As of Jan. 1, last call at taverns and restaurants in North Riverside will come an hour earlier. That’s because at the Nov. 21 meeting of the North Riverside board, trustees voted unanimously to ban 4 a.m. closing times in the village.

Instead, all North Riverside establishments holding Class AA licenses, which currently allow liquor service until 4 a.m., will have to stop serving alcohol at 3 a.m., a move that Mayor Richard Scheck will keep the village from “getting a reputation that we’re the place to go at 4 a.m.” Scheck said the timing coincides with Cook County’s new law preventing any new 4 a.m. liquor licenses in unincorporated areas next year.

But whereas the Cook County law grandfathers in current 4 a.m. license holders, North Riverside will eliminate the 4 a.m. closing time for every establishment that holds such a license come the new year.

“This ordinance has been in effect since 1974, and it’s about time we cleaned it up a little bit,” Scheck said.

In some cases, the 4 a.m. license is moot, said Village Administrator Guy Belmonte, citing Steak & Eggcetera and Mother’s Day restaurant as holders of 4 a.m. licenses that close earlier than that.

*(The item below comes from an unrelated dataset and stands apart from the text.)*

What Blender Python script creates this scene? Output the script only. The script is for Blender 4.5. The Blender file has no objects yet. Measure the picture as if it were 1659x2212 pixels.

Other 4 a.m. license holders, such as Frank Nadile, co-owner of Tipster’s Village Pub at 8839 W. Cermak Road, say the change won’t affect business too much, other than the late-night crowd that comes in for the Saturday night karaoke.

“It’s really not a problem for us,” Nadile said. “The 4 a.m. license is kind of a thing of the past. Late night business isn’t what it used to be. It’s almost to the point where you’re looking for trouble by staying open late.”

However, George Panos, owner of Jedi’s Garden restaurant at 2250 Harlem Ave., was not so happy about the new restriction.

“Of course it’ll be a problem,” Panos said. “Most [of our customers at that time] get out of the bars at 3 a.m. and come here. We’ll lose quite of few of our business.”

Matt Sullivan, owner of The Bar, 2433 Desplaines Ave., said that while the move will affect business somewhat, he favors the change to a 3 a.m. closing time.

“It’ll definitely have an effect, but I think it’s a pretty wise move,” Sullivan said. “It gets rid of a lot of headaches on our side as well. It’s win-win for everyone.”

According to Belmonte, the cost for the amended liquor license will not change. A Class AA liquor license will still cost $2,905.

Other amendments to the liquor code approved on Nov. 21 include the creation of a Class H license allowing for beer and wine sales only. The fee for that license was set at $2,110 per year.

The class was created to accommodate the request of Giovanni’s Restaurant, 7329 25th St. in the North Riverside Park Plaza, for such a license, according to Belmonte. He said that Steak & Eggcetera was also interested in obtaining that type of license as well.

In addition, the board amended the liquor code to limit the sales for alcohol at retail package stores. Starting Jan. 1, liquor will be available on a retail basis until 1 a.m. instead of 2 a.m. Last call at the village’s lone fraternal organization, the VFW Hall on Desplaines Avenue, will be 1 a.m. starting Jan. 1.